Zum Schluss der Finanzdebatte stellte Jürgen Horbach (Athesia) die Frage, ob sich der Börsenverein die Doppelstruktur aus Bundesverband und Landesverbänden mit Blick auf sinkende Einnahmen weiter leisten könne: "Das Thema wird tabuisiert." Der Bundesverband, so Horbach, habe sich neu aufgestellt, "diese Bewegung kann ich in den Landesverbänden nicht erkennen." Horbachs Bitte: Der neu gewählte Vorstand solle sich dieser "monolithischen Struktur" annehmen.

Die Lage der Wirtschaftsbetriebe

54,3 Millionen Euro Umsatz, ein Überschuss von 2,6 Millionen Euro, von denen 2018 rund 1,2 Millionen Euro an den Börsenverein und Landesverbände als Gesellschafter ausgeschüttet wurden: Die Wirtschaftsbetriebe liefern einen wichtigen Beitrag zur Verbandsfinanzierung "und es hat sich viel getan": Dieses Fazit zog Siegmar Mosdorf, Vorsitzender des Aufsichtsrats, auf der Hauptversammlung. Er berichtete über die aktuelle Umsatzentwicklung bei MVB und Frankfurter Buchmesse. Zwischen 2015 und 2018 sind die Erlöse bei den beiden Wirtschaftstöchtern des Börsenvereins um gut drei Millionen Euro gestiegen.

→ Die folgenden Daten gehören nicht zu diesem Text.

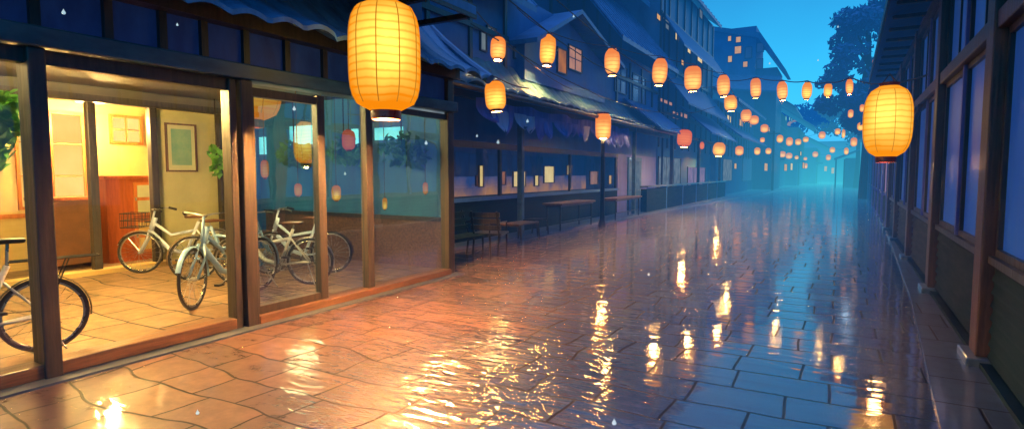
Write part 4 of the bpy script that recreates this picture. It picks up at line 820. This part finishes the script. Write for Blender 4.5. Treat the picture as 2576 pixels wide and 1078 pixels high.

Die Konsolidierungsprozesse in der Branche würden zwar zu rückläufigen Entwicklungen bei den Bestandsprodukten führen, so Mosdorf. Die zunehmende Internationalisierung der Wirtschaftsbetriebe spüle jedoch neue Erlöse in die Kasse – durch die Möglichkeit, vorhandene Produkte zu skalieren. Als Beispiele nannte Mosdorf, neben VLB-TIX:

  • die Bestellplattform Pubnet / Pubeasy, die MVB in den USA übernommen hat und die 2018 einen Jahresüberschuss von 900.000 Euro erwirtschaftet hat.
  • Bei Metabooks Brasil, gewissermaßen das brasilianische VLB haben sich die Umsätze 2018 verdoppelt: "Und wir haben eine gute Perspektive, dass der Break-Even-Point nicht erst 2022, sondern schon 2020 erreicht wird", so Mosdorf. Außerdem hätten andere Länder schon Interesse an ähnlichen Lösungen via VLB geäußert.
  • Der Frankfurter Buchmesse sei es gelungen, zum zentralen „Point of Content“ für Aussteller aus aller Welt zu werden und die gesamte internationale Kreativszene einzubinden. 2019, so Mosdorf, werde die BBG wohl wieder 1,2 Millionen Euro an den Börsenverein und Landesverbände ausschütten können: "Trotzdem bleiben genug Rücklagen." Der Aufsichtsrat achte darauf, dass die Wirtschaftsbetriebe "innovativ und gleichzeitig effizient arbeiten".